A thoughtful New York Times article, Is Happiness Still That New Car Smell?, looks into changing attitudes about cars. Many people are deciding they can live without one, whether because of environmental or financial concerns. The article misses a pertinent point: If you use your car a lot, perhaps a couple trips a day, each trip is not terribly expensive. But if you use your car only twice a week, each trip becomes very expensive. This is because the cost of insurance is the same in both cases, and because of depreciation. The value of your car goes down each year even if you don’t use it very much. So a logical answer for many people is car-sharing, which is available in Portland with Zipcar or with U Car Share. A brief web search failed to locate any car sharing in Salem.

Here are some sections of the article:

Whether because of cost, convenience or environmental awareness, a small but growing number of people are making individual decisions to get rid of their automobiles and rely on public transportation, car-sharing programs and rental cars.

“There’s a cultural change taking place,” said John Casesa, a veteran auto industry analyst and partner in the Casesa Shapiro Group. “It’s partly because of the severe economic contraction. But younger consumers are viewing an automobile with a jaundiced eye. They don’t view the car the way their parents did, and they don’t have the money that their parents did.”

. . .

“People are questioning car purchases more than we’ve ever seen in recent history,” said Jesse Toprak, vice president of industry trends and insights for TrueCar, a company that tracks car-buying habits.

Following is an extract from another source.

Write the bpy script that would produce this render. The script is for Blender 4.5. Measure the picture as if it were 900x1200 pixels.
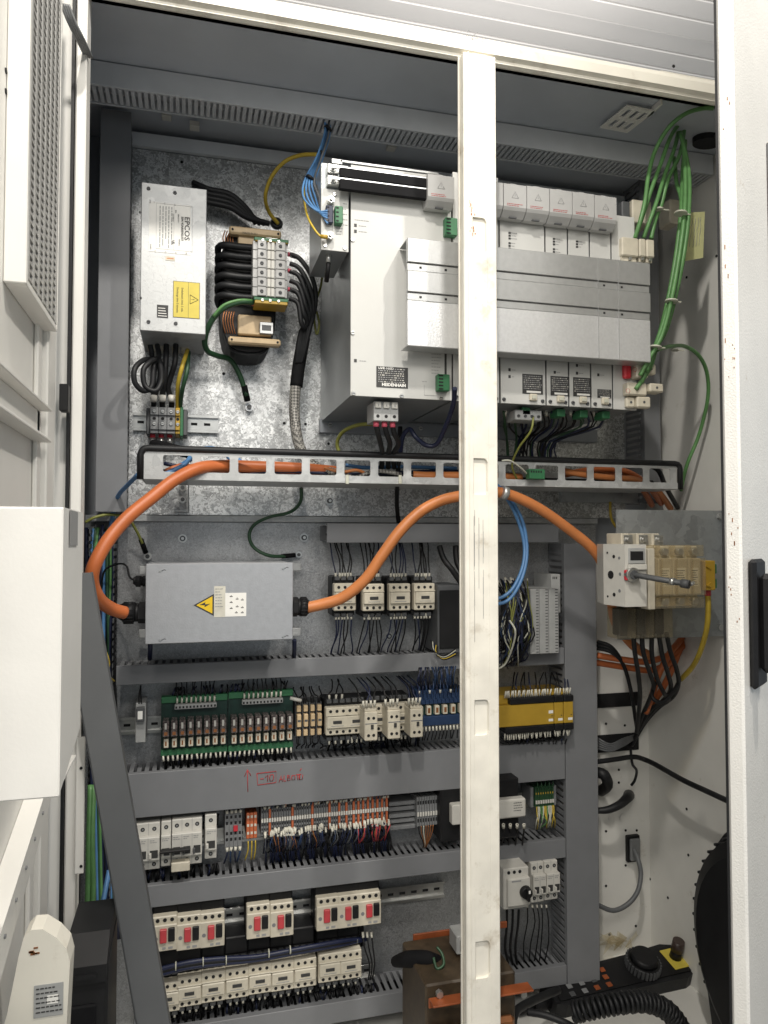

Young, cash-strapped consumers are delaying their first purchases longer, he said, robbing automakers of the chance to attract them early and keep their business as they move up in life.
Across the country, empty nesters are moving back into cities and shedding their cars. Toyota has identified 60 locales where it has seen this occur, according to James E. Lentz, the president of Toyota Motor Sales U.S.A., and it has begun thinking about whether it needs to open satellite offices to serve customers who’ve moved away from suburban dealerships.

Are you ready to give up your car for a Honda U3-X? It is referenced in the above NYT article.